Tuesday, 26 January 2016

Empowering Students to be Agents of Change - Battery Blitz




Yesterday, the Earth Rangers came to our school. It was an incredibly exciting presentation. It was also a call to action. Many of our students felt compelled to sign up with the Earth Rangers after seeing that presentation. The Earth Rangers are working hard to "Bring Back the Wild" and save our biodiversity.

The Earth Rangers  suggested that we can help our endangered species by protecting their habitats. They have a campaign on right now called the Battery Blitz Mission  to help dispose of batteries safely and keep them out of landfills.

Some of our Grade Six students were so empowered by this call to action, that they went home, created a flyer, and passed it out in their neighbourhood. They collected 159 batteries in less than 24hrs! Isn't it an amazing flyer?



We are learning to teach through inquiry in our school.

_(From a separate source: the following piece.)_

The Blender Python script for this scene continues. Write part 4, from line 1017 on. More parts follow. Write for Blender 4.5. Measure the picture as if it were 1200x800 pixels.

But I think teaching through inquiry is just one thread in a much larger tapestry. I wish we were learning how to empower our students to have agency! Inquiry is one way to put our students in the driver's seat of their own learning. But it is not the only way. Some people feel the goal of teaching through inquiry is to keep students engaged in their learning. I don't think so, I think the goal of inquiry is to empower our students to recognize that they have power, or agency, that what they do and think matters, and that they can make a difference.

Students need to believe that when they don't understand something, or when they are stuck on a problem, there is something they can do about it. They are not helpless. They have the power to change their misunderstanding into understanding. They can get help or they can help themselves. There is always something they can do. We need to teach them that. We need to teach them how to be learners.

Once they recognize that they are in charge of their own learning, they become empowered to be agents of change in the world in which we live.

The Grade Six teacher was so excited when her students showed her their flyer. These students took what they have learned in school and applied it for a real purpose to solve an authentic problem in our world. And they did it on their own, not because someone told them they had to. They were autonomous, they had purpose, and they believed they could master the task. As Daniel Pink says, that is all they needed to feel the drive to get things done!

Inquiry is a powerful way to engage our students, but connecting an inquiry to a real-world problem that they can help solve empowers our students and provides purpose for the learning we ask them to do.